Distinguons les temps, monsieur ; vos biberons bourguignons vous ont dit qu’on n’arrachait pas les ceps pendant l’hiver ! Oui, quand on est en hiver ; mais nous sommes dans le printemps, et jamais la saison n’a été plus favorable. Je plante actuellement à Tournay les vignes que M.  Le Bault a eu la bonté de m’envoyer ; le temps des gelées est passé ; ayez la bonté de ne pas croire ceux qui n’ont qu’une routine aveugle. Envoyez-moi vos vignes, et j’en réponds. Elles seront plantées avec la même célérité que votre escalier a changé de place, que les prés ont été réparés, les haies raccommodées, les fossés nettoyés et élargis, et le champ par delà la forêt labouré pour la première fois de sa vie. Si je meurs à la peine, vous jouirez du fruit de mes soins. Je présente mes respects et mes remerciements à monsieur votre frère[2]. Il serait mieux que je fusse lieutenant des chasses. Monsieur votre frère n’a point de gardes ; et j’en ai. Je peuplerai le pays de Gex de perdrix ; je voudrais le peupler d’hommes : Sed funerata est pars illa qua nunquam Achilles eram.

Est-ce monsieur votre frère ou monseigneur le comte de La Marche[3] qui fait des lieutenants ?

Il faudra bien que Charlot enlève ses bois avant la mi-mars, suivant l’ordonnance ; sans quoi tout le taillis serait perdu.

Je crois, monsieur, qu’il vous convient de sacrifier au moins cinq cents livres pour la réparation du chemin de Prégny qui conduit à Tournay. Mme  Galatin vous en supplie. Les embellissements que je fais à Tournay trois ans avant le temps prescrit et le soin prématuré que je prends de la terre méritent cette légère condescendance de votre part. Dès que le chemin de Genève à Prégny sera en train, je vous prierai de donner vos ordres à Girod pour les corvées sur le chemin dont vous vous êtes chargé.

Vous dictez aussi bien que vous écrivez ; mais ayez soin de vos yeux. Conservez-moi vos bontés.
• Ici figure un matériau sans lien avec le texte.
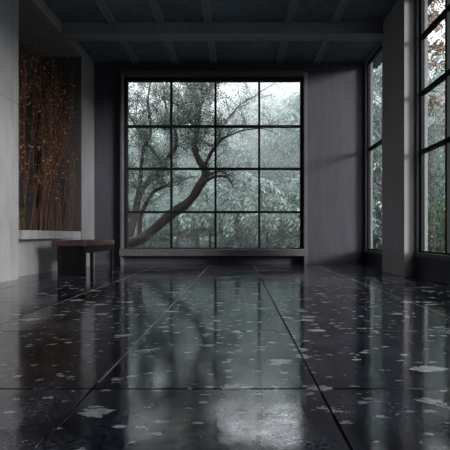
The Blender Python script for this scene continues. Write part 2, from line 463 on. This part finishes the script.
# big gnarled tree
def big_tree():
    Y = 9.4; s = Y / F
    base = P(96, 266, Y); base.z = GZ
    e = empty('gnarled_tree', base, label='dark gnarled tree leaning across the large back window', cat='tree')
    tr, br, lf = MB(), MB(), MB()
    limbs = [
        ([(96, 274, 0), (110, 256, 0), (128.7, 244, 0), (145, 235, .05), (170.7, 214, .1), (187, 202, .1), (198.7, 188, .05), (205.7, 172, 0), (198.7, 160, -.05), (194, 146, 0), (196.3, 130, .05), (198.7, 111, .1), (203, 95, .1), (211, 83, .15), (220, 60, .2)],
         [7, 6.5, 5.6, 5.2, 4.9, 4.6, 4.2, 3.7, 3.3, 3.2, 3.0, 2.5, 1.9, 1.4, .8]),
        ([(108, 262, .1), (122, 240, .2), (129, 222, .3), (136, 195, .35), (145, 179, .4), (161, 160, .4), (173, 144, .4), (172, 125, .4), (164, 105, .4), (160, 80, .4)],
         [5, 4.6, 4.3, 3.6, 3.0, 2.4, 2.0, 1.6, 1.2, .7]),
    ]
    sub = [
        ([(201, 184, 0), (210, 179, -.1), (218, 177, -.15), (226, 178, -.2), (231, 183, -.2), (234, 190, -.2)], [2.4, 2.0, 1.4, .9, .6, .35]),
        ([(204, 176, 0), (212, 172, .1), (221, 170, .15), (232, 174, .2), (241, 170, .3)], [1.7, 1.4, .9, .5, .3]),
        ([(204, 169, 0), (212, 152, -.1), (224, 141, -.2), (246, 132, -.2), (262, 131, -.2), (276, 136, -.2)], [2.2, 1.7, 1.2, .7, .45, .25]),
        ([(214, 150, 0), (222, 128, 0), (236, 108, .1), (256, 92, .2), (278, 78, .2)], [1.4, 1.0, .7, .45, .25]),
        ([(134, 203, .35), (137, 172, .3), (141, 150, .2), (149, 128, .2), (146, 98, .2), (150, 72, .2)], [2.6, 2.3, 1.9, 1.5, 1.1, .6]),
        ([(138, 236, .05), (142, 216, -.1), (151, 198, -.2), (158, 191, -.2), (168, 187, -.2), (176, 180, -.2)], [2.4, 2.2, 1.9, 1.6, 1.1, .5]),
        ([(198.7, 113, .1), (192, 95, .2), (184, 78, .3), (176, 58, .4)], [1.9, 1.5, 1.1, .6]),
        ([(197, 121, .1), (184, 122, 0), (170, 130, -.1), (158, 128, -.2)], [1.6, 1.3, .9, .5]),
        ([(196, 130, 0), (188, 116, 0), (176, 104, .1), (160, 96, .2)], [1.4, 1.1, .8, .5]),
        ([(161, 160, .4), (150, 148, .3), (138, 132, .2), (128, 112, .1), (118, 96, 0)], [1.8, 1.5, 1.2, .9, .5]),
        ([(203, 95, .1), (196, 80, 0), (198, 62, -.1)], [1.3, 1.0, .6]),
        ([(129, 222, .3), (120, 196, .2), (112, 160, .1), (108, 120, 0), (116, 84, 0)], [2.6, 2.2, 1.7, 1.2, .6]),
        ([(211, 83, .15), (232, 74, .1), (254, 62, 0)], [1.2, .9, .5]),
    ]
    paths = []
    for k_, (pl, rl) in enumerate(limbs + sub):
        pts = [P(px, py, Y) + Vector((0, dy, 0)) for px, py, dy in pl]
        pts, rr = smooth_path(pts, [r * s for r in rl], 5)
        pts = [q + Vector((noise.noise(q * 2.3), noise.noise(q * 2.3 + Vector((9, 0, 0))), noise.noise(q * 2.3 + Vector((0, 7, 0))))) * .035 for q in pts]
        (tr if k_ < 2 else br).tube(pts, rr, 12 if k_ < 2 else 7, rough=.35)
        paths.append((pts, rr, k_))
    # side shoots, twigs and leaves
    def dens(q):
        px = 238 + q.x * F / q.y; py = 235 - (q.z - H) * F / q.y
        d = 1.0
        if px > 205: d *= max(.30, 1 - (px - 205) / 80)
        if px < 190: d *= max(.10, 1 - max(0, py - 165) / 55)
        elif py > 150: d *= max(.05, 1 - (py - 150) / 15)
        return d
    for pts, rr, k_ in paths:
        n = len(pts)
        i0 = int(n * (.45 if k_ == 0 else .35 if k_ == 1 else .2))
        for i in range(i0, n):
            for _ in range(2):
                if R.random() > .75 * (dens(pts[i]) ** .5): continue
                d = rnd_dir(); d.z = abs(d.z) * .8 + .15; d.y *= .8
                L = R.uniform(.35, .95)
                p1, r1 = wander(pts[i], d, L, min(.010, rr[i] * .5), .003, 8, .22, .02)
                br.tube(p1, r1, 4)
                for q in p1[2:]:
                    for _ in range(2):
                        d2 = rnd_dir(); L2 = R.uniform(.12, .35)
                        p2, r2 = wander(q, d2, L2, .0035, .0015, 4, .25)
                        br.tube(p2, r2, 3)
                        for w_ in p2[1:]:
                            for _ in range(4):
                                if R.random() < dens(w_) * .85:
                                    lf.blade(w_ + rnd_dir() * R.uniform(.02, .11), rnd_dir(), R.uniform(.028, .05), R.uniform(.014, .023))
    tr.build('trunk', M['bark'], e, smooth=True); br.build('branches', M['bark'], e, smooth=True); tag(lf.build('foliage', M['leaf_tree'], e))
big_tree()

# feathery trees of the forest behind
def feathery(seed, hgt, rad, name='feathery_tree', leaf='leaf_bg', nclump=62, per=380, size=1.0, low=.12):
    st = R.getstate(); R.seed(seed)
    tr, lf = MB(), MB()
    p, r = wander(Vector((0, 0, 0)), Vector((0, 0, 1)), hgt * .8, .10 * hgt / 5, .02, 10, .06, .05)
    tr.tube(p, r, 7)
    for c_ in range(nclump):
        z = hgt * (low + (1 - low) * R.random() ** .8)
        t = z / hgt
        rr = rad * math.sqrt(max(.05, 1 - ((t - .4) / .65) ** 2)) * (.55 + .45 * R.random() ** .5)
        a = R.uniform(0, 2 * math.pi)
        c = Vector((math.cos(a) * rr, math.sin(a) * rr, z))
        k_ = min(10, int(t * 9)); q = p[k_]
        bp, brr = wander(q, c - q, (c - q).length, .02, .006, 5, .03)
        tr.tube(bp, brr, 4)
        cr = R.uniform(.45, .95) * size
        for f_ in range(per // 10):
            d = rnd_dir(); d.z = abs(d.z) * .9 - .1
            o_ = Vector((d.x, d.y, d.z * .55)) * cr
            prev = c + o_ * .25
            dd = (o_ + Vector((0, 0, .15 * cr))).normalized()
            for s_ in range(10):     # an arching, drooping spray
                dd = (dd + Vector((0, 0, -.16))).normalized()
                prev = prev + dd * cr * .11
                side = dd.cross(Vector((0, 0, 1)))
                side = side.normalized() if side.length > 1e-3 else Vector((1, 0, 0))
                sg = 1 if s_ % 2 else -1
                ld = (dd * .7 + side * sg * .6 + Vector((0, 0, -.35))).normalized()
                on = (prev - c).normalized() + Vector((0, 0, .55)) + rnd_dir() * .35
                lf.blade(prev, ld, R.uniform(.09, .17) * size, R.uniform(.022, .042) * size, on)
    R.setstate(st)
    e = empty(name, (0, 0, 0))
    tr.build('trunk', M['bgbark'], e); lf.build('foliage', M[leaf], e)
    return e
pa = feathery(1, 4.2, 1.8, nclump=26, per=900); pb = feathery(2, 5.4, 2.2, nclump=36, per=800); pc = feathery(3, 2.6, 1.5, low=.02, nclump=15, per=950)
GL = 'pale grey green tree with drooping feathery foliage in the misty forest'
GG = 'misty forest trees outside'
first = set()
spots = [  # proto, x, y, scale
    (pc, -2.9, 12.2, .95), (pc, -.9, 12.6, 1.0), (pc, .9, 12.3, 1.05), (pc, 2.4, 12.8, 1.1), (pc, -4.6, 12.6, 1.1), (pb, 4.5, 12.4, 1.05),
    (pb, 4.5, 10.9, 1.0), (pa, -3.4, 15.0, 1.05), (pa, -.4, 15.6, .95), (pb, 3.1, 15.4, 1.1), (pa, -6.3, 15.4, 1.2), (pa, 6.2, 12.2, .9), (pa, 7.2, 15.6, 1.0),
    (pb, -1.9, 19.0, 1.0), (pb, 1.0, 19.0, 1.25), (pb, 4.0, 19.3, 1.15), (pb, -5.6, 19.5, 1.2), (pb, 7.4, 19.5, 1.2),
    (pb, -8.5, 24.5, 1.5), (pb, -3.8, 25.0, 1.4), (pb, -.5, 25.4, 1.25), (pb, 3.0, 25.8, 1.3), (pb, 6.6, 25, 1.5), (pb, 10.2, 24.5, 1.6),
    (pb, 2.2, 29.0, 2.1), (pb, 6.0, 30.0, 2.0), (pb, -3.2, 29.5, 1.9),
]
for i, (pr, x, y, sc) in enumerate(spots):
    if pr.name not in first:
        first.add(pr.name); o = pr; o.location = (x, y, GZ); o.scale = (sc,) * 3
    else:
        o = copy_tree(pr, (x, y, GZ), rotz=R.uniform(0, 6.28), scale=sc)
    tag(o, GL, 'tree', GG)

# shrubs and rusty tree outside the right-hand window
def shrub(x, y, hgt, rad, seed, label, leaf='leaf_bush', nleaf=5200, flowers=0, name='shrub'):
    st_ = R.getstate(); R.seed(seed)
    e = empty(name, (x, y, GZ), label=label, cat='shrub')
    st, lf, fw = MB(), MB(), MB()
    for i in range(26):
        d = Vector((R.gauss(0, .45), R.gauss(0, .45), 1))
        p, r = wander(Vector((x, y, GZ)), d, hgt * R.uniform(.6, .95), .014, .004, 8, .1); st.tube(p, r, 4)
    for i in range(nleaf):
        u = rnd_dir(); rr = R.random() ** .35
        lump = 1 + .28 * noise.noise(u * 2.4 + Vector((seed, 0, 0)))
        q = Vector((x + u.x * rad * rr * lump, y + u.y * rad * rr * lump, GZ + hgt * .52 + u.z * hgt * .5 * rr * lump))
        lf.blade(q, (u + rnd_dir() * .8).normalized(), R.uniform(.05, .10), R.uniform(.022, .04))
    st.build('stem', M['bark'], e); lf.build('foliage', M[leaf], e)
    for i in range(flowers):
        u = rnd_dir(); u.y = -abs(u.y)
        q = Vector((x + u.x * rad, y + u.y * rad, GZ + hgt * .55 + u.z * hgt * .42))
        fw = MB()
        for a in range(6):
            t = a * math.pi / 3
            fw.blade(q, (Vector((math.cos(t), -.35, math.sin(t)))).normalized(), .036, .024, Vector((0, -1, 0)))
        fw.build('flower', M['flower'], e)
    R.setstate(st_)
shrub(4.05, 8.3, 1.35, .75, 21, 'dark green leafy shrub with orange flowers outside the near right window', flowers=6)
shrub(5.3, 9.6, 2.3, 1.1, 22, 'tall green shrub behind the flowering shrub outside the right window', nleaf=8000)
shrub(3.55, 10.3, 1.7, .8, 23, 'rounded green shrub seen through the narrow far right window', nleaf=6000)

def rusty_tree():
    b = Vector((5.6, 7.9, GZ))
    e = empty('rusty_leaved_tree', b, label='tree with rusty brown leaves hanging over the top of the right window', cat='tree')
    tr, br, lf = MB(), MB(), MB()
    pts, rr = smooth_path([b, b + Vector((-.1, 0, 1.4)), b + Vector((-.25, -.1, 2.9)), b + Vector((-.3, -.15, 4.2)), b + Vector((-.5, -.1, 5.6))], [.12, .10, .085, .06, .03], 5)
    tr.tube(pts, rr, 10, rough=.3)
    for z0, tx, ty, tz in ((2.6, 3.75, 7.2, 3.15), (2.9, 3.45, 7.1, 3.9), (3.3, 3.6, 7.3, 4.6), (3.8, 3.9, 7.4, 5.2), (3.0, 4.4, 7.0, 4.3), (2.4, 4.15, 7.1, 2.9)):
        a0 = Vector((5.3, 7.8, z0)); t = Vector((tx, ty, tz))
        m_ = (a0 + t) / 2 + Vector((0, 0, .25))
        p, r = smooth_path([a0, m_, t, t + Vector((-.12, 0, -.28))], [.035, .022, .010, .004], 6)
        br.tube(p, r, 6, rough=.3)
        for i in range(7, len(p)):
            for _ in range(2):
                p1, r1 = wander(p[i], rnd_dir() + Vector((0, 0, -.15)), R.uniform(.18, .4), .005, .002, 5, .2)
                br.tube(p1, r1, 3)
                for q in p1[1:]:
                    for _ in range(5):
                        lf.blade(q + rnd_dir() * .05, (rnd_dir() + Vector((0, 0, -.5))).normalized(), R.uniform(.05, .09), R.uniform(.025, .042))
    tr.build('trunk', M['bark'], e, smooth=True); br.build('branches', M['bark'], e); lf.build('foliage', M['leaf_autumn'], e)
rusty_tree()

# mist between the trees
mist = bpy.data.materials.new('mist'); mist.use_nodes = True
nt = mist.node_tree; nt.nodes.remove(nt.nodes['Principled BSDF'])
vs = N(nt, 'ShaderNodeVolumeScatter', Density=0.15, Anisotropy=0.2)
vs.inputs['Color'].default_value = (.975, .99, 1, 1)
nt.links.new(vs.outputs[0], nt.nodes['Material Output'].inputs['Volume'])
mb = MB(); mb.box(-18, 20, 13.9, 33, GZ + .01, 12.0)
tag(mb.build('mist', mist), 'pale dense mist hanging between the distant forest trees', 'mist', kind='stuff')
thin = mist.copy(); thin.name = 'thin_mist'
[n for n in thin.node_tree.nodes if n.type == 'VOLUME_SCATTER'][0].inputs['Density'].default_value = .028
mb = MB(); mb.box(-18, 20, 8.4, 13.9, GZ + .01, 9.0)
tag(mb.build('mist', thin), 'thin pale mist around the nearest trees behind the back window', 'mist', kind='stuff')

# ------------------------------------------------------------------ light
wd = bpy.data.worlds.new('World'); S.world = wd; wd.use_nodes = True
nt = wd.node_tree; bg = nt.nodes['Background']
tc = nt.nodes.new('ShaderNodeTexCoord'); sp = nt.nodes.new('ShaderNodeSeparateXYZ')
nt.links.new(tc.outputs['Generated'], sp.inputs[0])
cl = ramp(nt, sp.outputs['Z'], [(0.0, (.40, .42, .445)), (.35, (.55, .57, .62)), (1, (.98, 1, 1.05))])
nt.links.new(cl, bg.inputs['Color']); bg.inputs['Strength'].default_value = 1.6

sun = bpy.data.lights.new('sun', 'SUN'); sun.energy = 2.1; sun.angle = math.radians(14); sun.color = (1, .95, .90)
so = bpy.data.objects.new('sun', sun); COL.objects.link(so)
d = Vector((-1, .66, -.26))
so.rotation_euler = d.to_track_quat('-Z', 'Y').to_euler(); so.location = (8, -2, 5)

# ------------------------------------------------------------------ camera
cam = bpy.data.cameras.new('camera'); co = bpy.data.objects.new('camera', cam); COL.objects.link(co)
co.location = (0, 0, H); co.rotation_euler = (math.radians(90), 0, 0)
cam.sensor_width = 36; cam.sensor_fit = 'HORIZONTAL'; cam.lens = 36 * F / 450
cam.shift_x = -13 / 450; cam.shift_y = 10 / 450
cam.clip_end = 200; cam.clip_start = .01
S.camera = co

S.view_settings.view_transform = 'Standard'; S.view_settings.look = 'None'
S.view_settings.exposure = 1.62; S.view_settings.gamma = 1; S.view_settings.use_curve_mapping = False
S.cycles.volume_bounces = 3; S.cycles.transparent_max_bounces = 16
S.cycles.max_bounces = 8; S.cycles.diffuse_bounces = 5
S.cycles.use_denoising = True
Mes respects à. Mme  de Brosses. V.

  1. Éditeur, Th. Foisset.
  2. Probablement de la permission de chasser accordée au mousquetaire Daumart, cousin maternel de Voltaire.
  3. Fils du prince de Conti et engagiste du pays de Gex. C’est lui que Voltaire désigne sous le nom de monseigneur Paramont, à la page 9.